The recent rebound in the stock market and gains in fixed-income securities have come against an extended slump in both residential and commercial real estate markets. Home prices have declined so far on average by more than 30% from their peak in July 2006. Over the same period, the S&P500 is down by 14.4%. Some may assume that in the budding recovery, especially given the current bullish momentum, stocks represent a better buying opportunity. While this may hold true for certain equities, in general, the future market conditions, in case of inflation, suggest that other type of investments are likely to perform better.

If the rising speculations materialize that the federal deficit that is going to surpass 13% of GDP this fiscal year alone will boost inflation down the road, real estate could be considered a good hedge against inflation in the medium- to long-run. Real estate as the inflation hedge is truly a matter of the long-term mortgage debt with fixed interest rate. Fixed-rate mortgage payments remain unchanged while prices of goods and services rise and, eventually, interest rates, and thus variable-rate mortgage payments, move higher. At the same time, inflation puts pressure on rents. All property investors who rent their real estate can generate higher income streams, and therefore, higher yields on their property investment. Therefore, investing in real estate for passive income and enjoying the various tax write-offs could be a sound investment strategy to build wealth while paying off fixed-rate mortgage debt that is worth less each day so long as the inflation persists.
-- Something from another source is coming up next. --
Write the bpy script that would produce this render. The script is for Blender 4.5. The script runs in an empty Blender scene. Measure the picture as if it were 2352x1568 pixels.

So, why is real estate attractive right now? It is so because home prices seem to be reaching a bottom, after several years of large declines in values. As noted earlier, housing values have fallen so far more than 30% from their peak. Indeed, there are some who believe that prices will decline from the current levels by another 10% of more. However, in many areas, the number of distressed properties for sale has climbed to records as a result of some 2.2 million homes in foreclosure last year and another 3 million expected to enter the process this year. This has created especially attractive deals in foreclosed and bank repossessed properties. Many banks are currently eager to dispose of these houses at major discounts in order to recover capital as quickly as possible. These properties, with beaten-down prices, could serve as an excellent opportunity to enter the real estate market and select those property investments that can provide both an inflation hedge and exceptional returns in the medium- to long-term periods.

All this suggests that opportunities exist for investors to capitalize on undervalued, quality real estate as part of their investment strategy that should strive to protect capital from losses in the wake of emerging inflation. Indeed, those with readily available finance and courage to invest in the current market can find good real estate deals that promise substantial returns over the medium and long-term investment horizon.